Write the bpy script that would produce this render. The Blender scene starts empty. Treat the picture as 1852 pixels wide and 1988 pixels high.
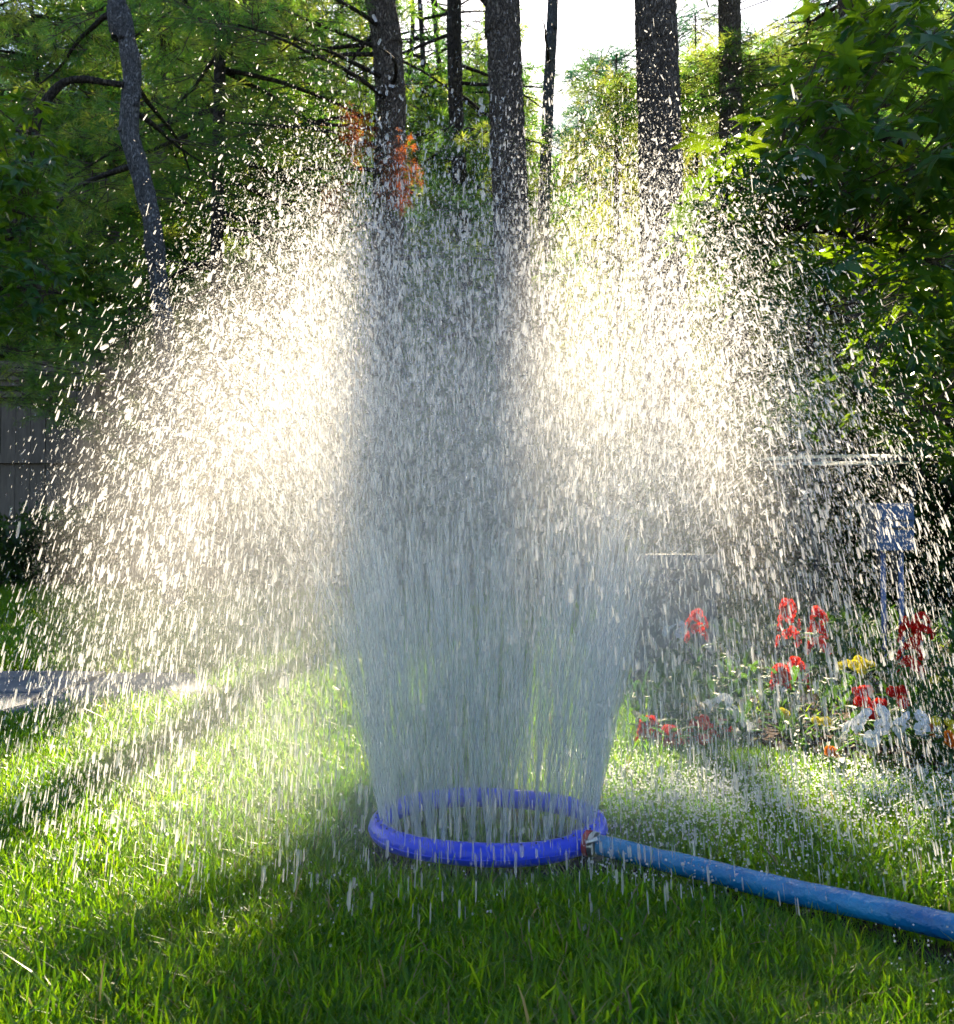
import bpy, math, random
import numpy as np
from mathutils import Vector, Matrix, noise

rng = np.random.default_rng(7)
random.seed(7)
S = bpy.context.scene
COL = S.collection
R = math.radians
PI = math.pi

# ------------------------------------------------------------------ camera
FPX = 1986.0            # focal length in pixels of a 1852-pixel wide picture
CAM_H = 0.39
PITCH = R(1.9)
cam_d = bpy.data.cameras.new('camera')
cam = bpy.data.objects.new('camera', cam_d)
COL.objects.link(cam)
cam.location = (0, 0, CAM_H)
cam.rotation_euler = (R(90) + PITCH, 0, 0)
cam_d.sensor_fit = 'HORIZONTAL'
cam_d.sensor_width = 36.0
cam_d.lens = 36.0 * FPX / 1852.0
cam_d.clip_start = 0.02
cam_d.clip_end = 600
cam_d.dof.use_dof = True
cam_d.dof.focus_distance = 1.5
cam_d.dof.aperture_fstop = 26
S.camera = cam

# ------------------------------------------------------------------ light
SUN_EL, SUN_AZ = 36.0, 2.6     # azimuth measured from +Y towards +X
sd = Vector((math.sin(R(SUN_AZ)) * math.cos(R(SUN_EL)), math.cos(R(SUN_AZ)) * math.cos(R(SUN_EL)), math.sin(R(SUN_EL))))
sun_l = bpy.data.lights.new('sun', 'SUN')
sun_l.energy = 5.0
sun_l.angle = R(0.5)
sun_l.color = (1.0, 0.82, 0.56)
sun = bpy.data.objects.new('sun', sun_l)
COL.objects.link(sun)
sun.rotation_euler = sd.to_track_quat('Z', 'Y').to_euler()
sun.location = (0, 0, 20)
w = bpy.data.worlds.new('World')
S.world = w
w.use_nodes = True
wn = w.node_tree
wn.nodes.clear()
wo = wn.nodes.new('ShaderNodeOutputWorld')
wb = wn.nodes.new('ShaderNodeBackground')
ws = wn.nodes.new('ShaderNodeTexSky')
ws.sky_type = 'NISHITA'
ws.sun_disc = False
ws.sun_elevation = R(SUN_EL)
ws.sun_rotation = R(SUN_AZ)
ws.air_density = 1.0
ws.dust_density = 1.0
ws.ozone_density = 1.5
wb.inputs['Strength'].default_value = 0.07
wn.links.new(ws.outputs[0], wb.inputs[0])
wn.links.new(wb.outputs[0], wo.inputs[0])
S.view_settings.view_transform = 'Standard'
S.view_settings.look = 'None'
S.view_settings.gamma = 1.0
S.view_settings.exposure = 1.78
S.view_settings.use_curve_mapping = False
S.render.engine = 'CYCLES'
S.cycles.use_denoising = True
S.cycles.max_bounces = 7
S.cycles.diffuse_bounces = 2
S.cycles.glossy_bounces = 2
S.cycles.transmission_bounces = 5
S.cycles.transparent_max_bounces = 26
S.cycles.volume_bounces = 1
S.cycles.use_adaptive_sampling = True
S.cycles.adaptive_threshold = 0.045
S.cycles.adaptive_min_samples = 16
S.cycles.sample_clamp_indirect = 6.0
S.cycles.caustics_reflective = False
S.cycles.caustics_refractive = False

TE = math.tan(R(SUN_EL)) / math.cos(R(SUN_AZ))
TA = math.tan(R(SUN_AZ))


# ------------------------------------------------------------------ helpers
def P(px, py, Y):
    """the point of the place at depth Y seen at pixel (px, py) of a 1852 x 1988 picture"""
    u = (px - 926.0) / FPX
    v = (994.0 - py) / FPX
    t = Y / (math.cos(PITCH) - v * math.sin(PITCH))
    return np.array([u * t, Y, CAM_H + t * (math.sin(PITCH) + v * math.cos(PITCH))])


def proj(p):
    """pixel of points p (N,3)"""
    p = np.asarray(p, float)
    y = p[..., 1]
    z = p[..., 2] - CAM_H
    f = y * math.cos(PITCH) + z * math.sin(PITCH)
    up = -y * math.sin(PITCH) + z * math.cos(PITCH)
    return 926 + FPX * p[..., 0] / f, 994 - FPX * up / f


def G(px, py, z=0.0):
    """ground point (height z) seen at a pixel"""
    a = math.atan((994.0 - py) / FPX) + PITCH
    Y = (z - CAM_H) / math.tan(a)
    return P(px, py, Y)


def sunuv(p):
    p = np.asarray(p, float)
    return p[..., 0] - p[..., 1] * TA, p[..., 2] - p[..., 1] * TE


def link(o, parent=None):
    COL.objects.link(o)
    if parent is not None:
        o.parent = parent
    return o


def tag(o, label=None, cat=None, group=None, kind=None):
    if label: o['label'] = label
    if cat: o['category'] = cat
    if group: o['group'] = group
    if kind: o['kind'] = kind
    return o


def empty(name, loc, label, cat, group=None):
    o = bpy.data.objects.new(name, None)
    o.location = loc
    o.empty_display_size = 0.1
    link(o)
    return tag(o, label, cat, group)


class MB:
    """collects verts and faces"""
    def __init__(self):
        self.v, self.f, self.m, self.n = [], [], [], 0

    def add(self, v, f, mi=0):
        v = np.asarray(v, float).reshape(-1, 3)
        self.v.append(v)
        for q in f:
            self.f.append(tuple(int(i) + self.n for i in q))
            self.m.append(mi)
        self.n += len(v)
        return self

    def box(self, lo, hi, mi=0, bevel=0.0):
        x0, y0, z0 = lo
        x1, y1, z1 = hi
        v = [(x0, y0, z0), (x1, y0, z0), (x1, y1, z0), (x0, y1, z0), (x0, y0, z1), (x1, y0, z1), (x1, y1, z1), (x0, y1, z1)]
        return self.add(v, [(0, 3, 2, 1), (4, 5, 6, 7), (0, 1, 5, 4), (1, 2, 6, 5), (2, 3, 7, 6), (3, 0, 4, 7)], mi)

    def tube(self, pts, rad, n=8, mi=0, cap=True, closed=False, disp=None):
        pts = np.asarray(pts, float)
        k = len(pts)
        rad = np.broadcast_to(np.asarray(rad, float), (k,))
        if closed:
            tan = np.roll(pts, -1, 0) - np.roll(pts, 1, 0)
        else:
            tan = np.gradient(pts, axis=0)
        tan /= np.linalg.norm(tan, axis=1)[:, None] + 1e-12
        ref = np.array([0.0, 0, 1]) if abs(tan[0][2]) < 0.8 else np.array([1.0, 0, 0])
        V = []
        b = np.cross(tan[0], ref)
        for i in range(k):
            b = b - tan[i] * np.dot(b, tan[i])
            b /= np.linalg.norm(b) + 1e-12
            c = np.cross(tan[i], b)
            an = np.arange(n) * 2 * PI / n
            r = np.full(n, rad[i])
            if disp is not None:
                r = r * disp(i, an, pts[i])
            V.append(pts[i] + r[:, None] * (np.cos(an)[:, None] * b + np.sin(an)[:, None] * c))
        V = np.concatenate(V)
        F = []
        for i in range(k if closed else k - 1):
            a0, a1 = i * n, ((i + 1) % k) * n
            for j in range(n):
                F.append((a0 + j, a0 + (j + 1) % n, a1 + (j + 1) % n, a1 + j))
        if cap and not closed:
            F.append(tuple(range(n))[::-1])
            F.append(tuple((k - 1) * n + j for j in range(n)))
        return self.add(V, F, mi)

    def mesh(self, name):
        me = bpy.data.meshes.new(name)
        v = np.concatenate(self.v) if self.v else np.zeros((0, 3))
        me.from_pydata(v.tolist(), [], self.f)
        if any(self.m):
            me.polygons.foreach_set('material_index', self.m)
        me.update()
        return me

    def build(self, name, mats, parent=None, smooth=False, loc=None):
        me = self.mesh(name)
        if not isinstance(mats, (list, tuple)):
            mats = [mats]
        for m in mats:
            me.materials.append(m)
        if smooth:
            me.polygons.foreach_set('use_smooth', [True] * len(me.polygons))
        o = bpy.data.objects.new(name, me)
        link(o, parent)
        if loc is not None:
            o.location = loc
        return o

    def arr(self):
        return np.concatenate(self.v), list(self.f), list(self.m)


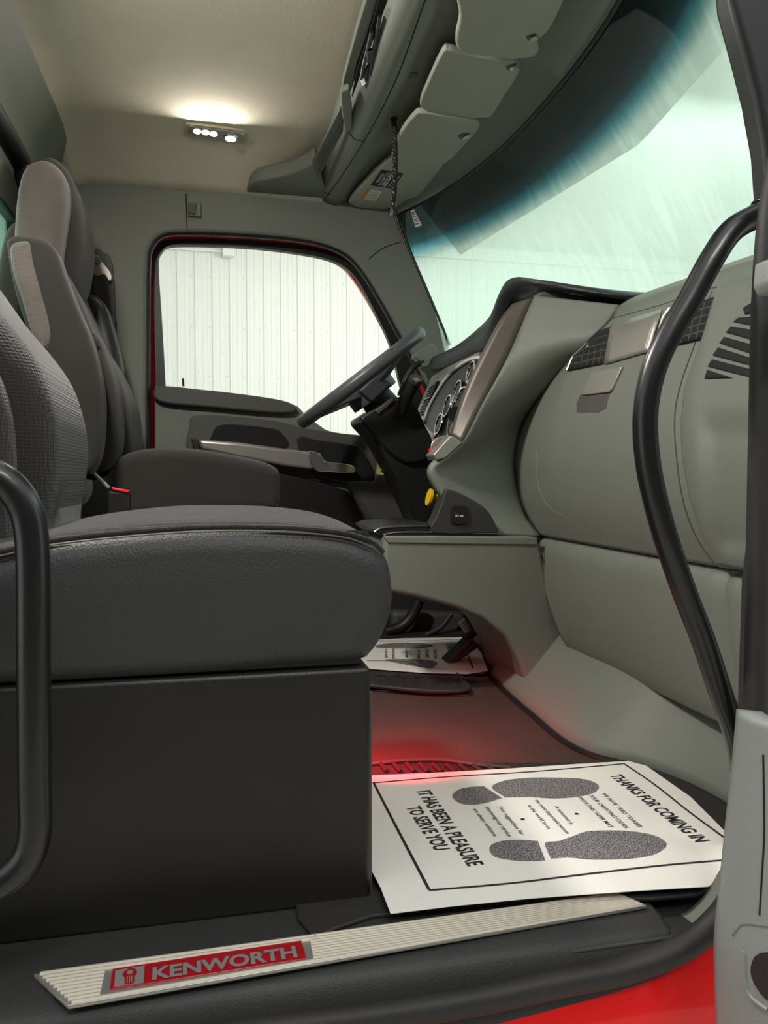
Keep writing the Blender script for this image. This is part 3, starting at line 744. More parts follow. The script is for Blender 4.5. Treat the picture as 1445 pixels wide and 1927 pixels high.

[Task directions]
Extract, word for word, each line from the top of the data down to and including the line with "S.camera = cam"; skip the pictures.

[Output]
Write the bpy script that would produce this render. The Blender scene starts empty. Treat the picture as 1852 pixels wide and 1988 pixels high.
import bpy, math, random
import numpy as np
from mathutils import Vector, Matrix, noise

rng = np.random.default_rng(7)
random.seed(7)
S = bpy.context.scene
COL = S.collection
R = math.radians
PI = math.pi

# ------------------------------------------------------------------ camera
FPX = 1986.0            # focal length in pixels of a 1852-pixel wide picture
CAM_H = 0.39
PITCH = R(1.9)
cam_d = bpy.data.cameras.new('camera')
cam = bpy.data.objects.new('camera', cam_d)
COL.objects.link(cam)
cam.location = (0, 0, CAM_H)
cam.rotation_euler = (R(90) + PITCH, 0, 0)
cam_d.sensor_fit = 'HORIZONTAL'
cam_d.sensor_width = 36.0
cam_d.lens = 36.0 * FPX / 1852.0
cam_d.clip_start = 0.02
cam_d.clip_end = 600
cam_d.dof.use_dof = True
cam_d.dof.focus_distance = 1.5
cam_d.dof.aperture_fstop = 26
S.camera = cam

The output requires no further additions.